If women activists and politicians find that violence and threats are common, so do many ordinary women as they seek to conduct their daily lives. An estimated 80 percent of all Afghan women have been accused at least informally of zina, or nonmarital sexual activity, she said, which under Islamic law can be punished by whippings or death.

Although zina is considered by many Muslim scholars to have a narrow definition and high standards of proof, in Afghanistan a wide scope of behaviors, from talking to a shopkeeper to resisting a forced marriage, can be seen as zina and serve as excuses for domestic violence or criminal charges.

The Afghan Constitution gives a number of rights to women, including political seats, but also prohibits any law or practice that contradicts Islamic values, Sajjad noted. How that can be interpreted in the Afghan context, she said, is “frightening.”

Moderator Nawal Mustafa ’08 asked if any organizing is being done by women to address misinterpretations of sharia, the Islamic law being used as a basis for denying rights to women.
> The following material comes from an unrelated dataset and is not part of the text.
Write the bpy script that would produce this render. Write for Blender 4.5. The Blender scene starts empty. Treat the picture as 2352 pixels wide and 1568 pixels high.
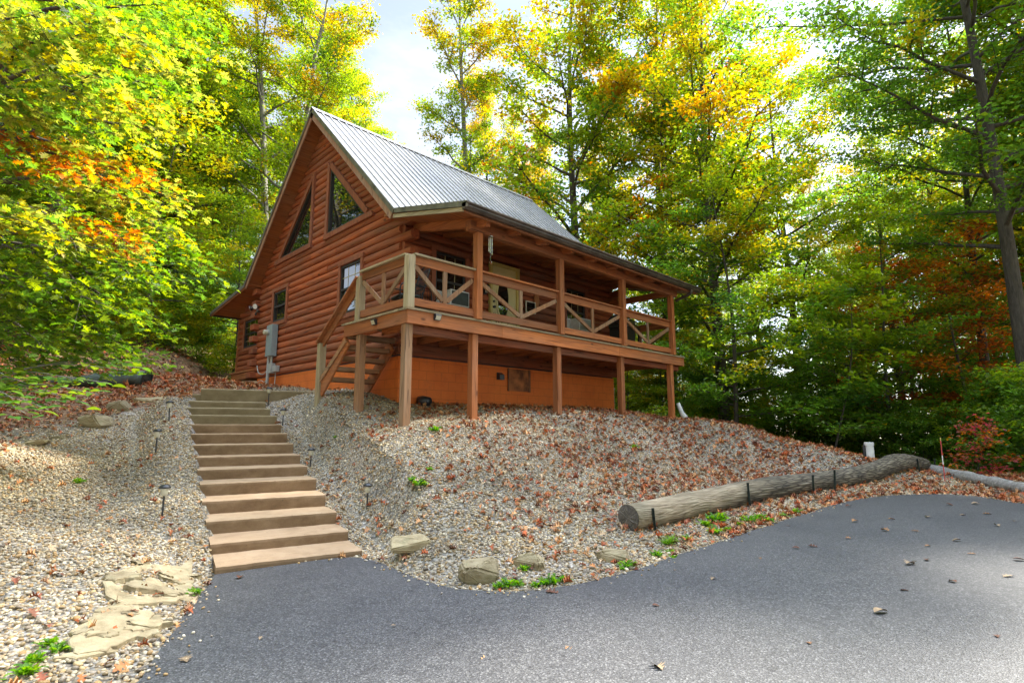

Sajjad said that while it wasn’t impossible, “tackling sharia is very sensitive.”

Women and men who question the extremist interpretation may be able to make inroads over time by showing how sharia can be interpreted to permit education and bar domestic violence. “But you’re working with a cultural mentality here,” Sajjad said. “You can’t change the mentality of men who beat their wives, or brothers who kills their sisters, if men in the police force aren’t getting the training that no matter what they may think, it’s against the law.”

In spite of the dangers of participating in politics or pressing to have one’s rights recognized in such an environment, women are taking strides, Sajjad said, in “transcending the private sphere and entering the public sphere.” Hundreds of women competed for the 68 seats reserved for women in Afghanistan’s 249-seat People’s Council under the 2004 constitution, she noted. Younger women in particular, she said, constitute a potential power base for a better future.

Sajjad is a doctoral student at the School of International Service and the Afghanistan fellow at Global Rights, a human rights advocacy group. Mustafa is director of International Issues for the Women’s Initiative of AU’s Student Government. The forum is part of a class taught by SIS professor Julie Mertus, Gender and Conflict, and is also open to the public.

The talk was sponsored by the Women’s Initiative; the Society for Peace and Conflict Resolution; the Ethics, Peace and Global Affairs Program; the Center for Global Peace; and the IPCR Program.